The large number of existing documents and the production of a multitude of new ones every year raise important issues in efficient handling, retrieval and storage of these documents and the information which they contain. This has led to the emergence of new research domains dealing with the recognition by computers of the constituent elements of documents - including characters, symbols, text, lines, graphics, images, handwriting, signatures, etc. In addition, these new domains deal with automatic analyses of the overall physical and logical structures of documents, with the ultimate objective of a high-level understanding of their semantic content. We have also seen renewed interest in optical character recognition (OCR) and handwriting recognition during the last decade. Document analysis and recognition are obviously the next stage.

Automatic, intelligent processing of documents is at the intersections of many fields of research, especially of computer vision, image analysis, pattern recognition and artificial intelligence, as well as studies on reading, handwriting and linguistics. Although quality document related publications continue to appear in journals dedicated to these domains, the community will benefit from having this journal as a focal point for archival literature dedicated to document analysis and recognition.

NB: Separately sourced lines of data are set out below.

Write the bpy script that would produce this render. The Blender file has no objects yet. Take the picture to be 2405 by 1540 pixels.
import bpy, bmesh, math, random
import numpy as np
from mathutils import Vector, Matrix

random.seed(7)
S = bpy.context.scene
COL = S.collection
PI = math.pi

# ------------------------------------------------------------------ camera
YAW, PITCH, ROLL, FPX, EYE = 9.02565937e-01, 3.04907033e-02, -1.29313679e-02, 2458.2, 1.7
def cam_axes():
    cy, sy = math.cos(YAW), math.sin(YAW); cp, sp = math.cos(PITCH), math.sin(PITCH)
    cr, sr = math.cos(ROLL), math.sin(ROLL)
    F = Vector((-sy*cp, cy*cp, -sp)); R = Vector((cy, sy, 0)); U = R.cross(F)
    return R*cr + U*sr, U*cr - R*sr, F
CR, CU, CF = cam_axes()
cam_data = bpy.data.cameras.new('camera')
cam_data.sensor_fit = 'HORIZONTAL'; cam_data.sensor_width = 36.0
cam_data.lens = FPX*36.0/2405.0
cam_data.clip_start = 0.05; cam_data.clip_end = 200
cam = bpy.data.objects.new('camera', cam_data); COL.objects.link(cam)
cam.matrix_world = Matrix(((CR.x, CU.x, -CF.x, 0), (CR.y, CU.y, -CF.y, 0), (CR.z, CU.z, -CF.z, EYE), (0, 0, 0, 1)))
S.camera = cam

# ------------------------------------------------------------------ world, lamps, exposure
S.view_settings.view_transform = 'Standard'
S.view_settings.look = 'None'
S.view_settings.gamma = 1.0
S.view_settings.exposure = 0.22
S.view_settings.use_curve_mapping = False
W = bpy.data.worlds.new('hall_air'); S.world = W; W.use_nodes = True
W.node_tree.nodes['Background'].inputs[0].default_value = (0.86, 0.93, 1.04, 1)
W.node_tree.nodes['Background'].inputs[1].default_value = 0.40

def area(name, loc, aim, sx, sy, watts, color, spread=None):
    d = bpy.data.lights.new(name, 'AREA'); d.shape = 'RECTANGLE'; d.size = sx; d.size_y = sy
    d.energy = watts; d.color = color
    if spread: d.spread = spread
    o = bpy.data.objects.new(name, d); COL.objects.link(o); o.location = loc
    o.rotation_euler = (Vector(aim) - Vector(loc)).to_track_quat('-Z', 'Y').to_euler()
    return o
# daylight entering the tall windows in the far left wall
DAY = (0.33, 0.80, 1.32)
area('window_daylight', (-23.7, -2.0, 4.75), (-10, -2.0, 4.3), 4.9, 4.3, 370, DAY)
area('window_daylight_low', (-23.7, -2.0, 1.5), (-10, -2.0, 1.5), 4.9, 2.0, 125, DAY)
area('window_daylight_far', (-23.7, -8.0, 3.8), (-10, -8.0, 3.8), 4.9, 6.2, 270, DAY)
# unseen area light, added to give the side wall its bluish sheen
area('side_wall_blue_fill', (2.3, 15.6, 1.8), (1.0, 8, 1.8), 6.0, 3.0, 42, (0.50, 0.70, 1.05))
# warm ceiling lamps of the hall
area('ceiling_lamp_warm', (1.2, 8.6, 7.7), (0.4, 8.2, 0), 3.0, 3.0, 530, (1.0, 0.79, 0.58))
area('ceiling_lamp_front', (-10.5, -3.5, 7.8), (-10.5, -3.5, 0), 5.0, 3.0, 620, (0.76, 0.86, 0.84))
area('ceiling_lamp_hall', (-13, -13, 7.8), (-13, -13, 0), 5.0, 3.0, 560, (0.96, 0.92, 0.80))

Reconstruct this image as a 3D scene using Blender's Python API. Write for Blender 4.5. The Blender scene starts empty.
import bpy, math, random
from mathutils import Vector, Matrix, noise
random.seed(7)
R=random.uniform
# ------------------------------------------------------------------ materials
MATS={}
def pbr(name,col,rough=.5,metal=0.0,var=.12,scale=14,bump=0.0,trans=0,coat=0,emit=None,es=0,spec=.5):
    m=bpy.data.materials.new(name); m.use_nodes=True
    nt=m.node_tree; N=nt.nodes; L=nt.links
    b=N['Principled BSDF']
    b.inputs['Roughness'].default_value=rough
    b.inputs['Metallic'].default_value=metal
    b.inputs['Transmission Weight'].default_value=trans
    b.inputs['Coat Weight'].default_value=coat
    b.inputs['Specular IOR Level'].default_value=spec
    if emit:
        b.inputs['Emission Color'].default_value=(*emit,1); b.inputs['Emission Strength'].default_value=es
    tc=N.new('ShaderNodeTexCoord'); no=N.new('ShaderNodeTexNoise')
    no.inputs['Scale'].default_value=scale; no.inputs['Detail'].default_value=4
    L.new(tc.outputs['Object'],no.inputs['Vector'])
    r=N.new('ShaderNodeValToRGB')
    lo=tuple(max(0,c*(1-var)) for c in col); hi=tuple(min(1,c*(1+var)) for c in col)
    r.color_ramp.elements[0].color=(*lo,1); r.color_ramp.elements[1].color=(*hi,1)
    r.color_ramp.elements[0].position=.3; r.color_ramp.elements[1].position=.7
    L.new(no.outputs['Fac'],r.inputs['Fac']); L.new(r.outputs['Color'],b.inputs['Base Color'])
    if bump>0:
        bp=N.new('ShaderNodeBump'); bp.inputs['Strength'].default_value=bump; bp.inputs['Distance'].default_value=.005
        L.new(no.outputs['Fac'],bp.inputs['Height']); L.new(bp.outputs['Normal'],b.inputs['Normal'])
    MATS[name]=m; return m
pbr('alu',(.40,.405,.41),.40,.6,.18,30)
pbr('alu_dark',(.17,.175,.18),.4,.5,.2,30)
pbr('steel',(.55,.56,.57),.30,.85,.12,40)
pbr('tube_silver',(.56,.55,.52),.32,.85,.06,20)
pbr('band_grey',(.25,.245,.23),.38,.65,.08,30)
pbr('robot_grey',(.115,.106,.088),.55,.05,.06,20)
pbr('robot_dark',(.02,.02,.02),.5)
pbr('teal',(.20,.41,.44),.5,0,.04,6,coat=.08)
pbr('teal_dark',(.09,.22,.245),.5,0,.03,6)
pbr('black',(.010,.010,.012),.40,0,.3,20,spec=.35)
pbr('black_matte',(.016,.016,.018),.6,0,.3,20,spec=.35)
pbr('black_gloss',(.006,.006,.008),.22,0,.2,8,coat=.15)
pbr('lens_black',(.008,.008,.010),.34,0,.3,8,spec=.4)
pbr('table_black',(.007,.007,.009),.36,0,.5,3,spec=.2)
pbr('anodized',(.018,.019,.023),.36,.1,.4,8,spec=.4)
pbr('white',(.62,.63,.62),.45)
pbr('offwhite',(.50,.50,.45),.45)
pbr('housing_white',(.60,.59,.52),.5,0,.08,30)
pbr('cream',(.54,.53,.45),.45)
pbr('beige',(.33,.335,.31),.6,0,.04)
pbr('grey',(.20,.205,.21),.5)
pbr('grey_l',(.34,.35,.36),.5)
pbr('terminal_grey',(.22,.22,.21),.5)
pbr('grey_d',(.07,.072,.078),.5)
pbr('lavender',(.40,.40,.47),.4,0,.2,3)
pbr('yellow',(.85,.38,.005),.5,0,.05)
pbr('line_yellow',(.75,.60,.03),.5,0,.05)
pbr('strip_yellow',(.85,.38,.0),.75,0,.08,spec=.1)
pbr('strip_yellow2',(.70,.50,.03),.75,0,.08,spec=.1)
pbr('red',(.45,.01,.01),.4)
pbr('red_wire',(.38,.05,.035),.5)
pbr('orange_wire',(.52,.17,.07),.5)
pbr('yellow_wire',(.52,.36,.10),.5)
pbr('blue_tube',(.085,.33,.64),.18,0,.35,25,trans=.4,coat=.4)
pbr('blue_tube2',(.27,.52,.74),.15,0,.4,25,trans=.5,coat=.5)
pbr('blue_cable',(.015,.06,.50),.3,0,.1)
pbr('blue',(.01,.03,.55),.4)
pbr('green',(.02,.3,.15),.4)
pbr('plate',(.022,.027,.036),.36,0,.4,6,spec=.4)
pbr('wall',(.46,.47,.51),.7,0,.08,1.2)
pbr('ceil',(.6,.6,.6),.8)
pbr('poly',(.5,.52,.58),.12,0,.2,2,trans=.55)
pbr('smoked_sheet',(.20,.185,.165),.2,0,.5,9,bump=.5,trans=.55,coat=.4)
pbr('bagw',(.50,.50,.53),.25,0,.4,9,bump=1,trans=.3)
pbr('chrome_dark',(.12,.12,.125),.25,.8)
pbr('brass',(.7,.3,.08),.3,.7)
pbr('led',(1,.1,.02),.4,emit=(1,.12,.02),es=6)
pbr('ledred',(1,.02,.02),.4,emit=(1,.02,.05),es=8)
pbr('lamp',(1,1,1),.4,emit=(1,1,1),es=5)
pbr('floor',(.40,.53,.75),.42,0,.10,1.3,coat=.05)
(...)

This journal publishes articles of four primary types - original research papers, correspondence, overviews and summaries, and research notes. Special issues on active areas of research are encouraged. We welcome submissions in all areas related to document analysis and recognition.

New datasets to support document analysis research are generally of interest to the readership of IJDAR. Several conditions need to be satisfied first, however, before a paper presenting such a dataset will be considered for publication in the journal. (a) The dataset must be new, (b) The dataset must be freely available to the internationa l research community on a public repository, and (c) The dataset and its distribution must follow all applicable laws and regulations regarding personal data privacy and usage rights. In addition, a new dataset in-and-of-itself does not make a publishable paper. The paper must include, in addition, experimental results that illustrate and demonstrate the utility and significance of the new dataset.

Possible topics include:

- Document Image Processing

- Document Models

- Handwriting Models and Analysis

- Character and Word Recognition

- On-line Recognition

- Pen Based Computing

- Multi-lingual Processing

- Physical and Logical Analysis

- Graphics Recognition

- Map and Line Drawing Understanding

- Storage and Retrieval of Documents

- Text Analysis and Processing

- Natural Language Issues

- Information Extraction and Filtering

- Performance Evaluation

- Document Authentification and Validation

- Implementations, Applications and Systems

as well as non-traditional topics such as:

- Processing Text in Other Contexts

- Multimedia and Hypermedia Analysis

- Time Varying Documents

- Distributed Document Collections (Digital Libraries).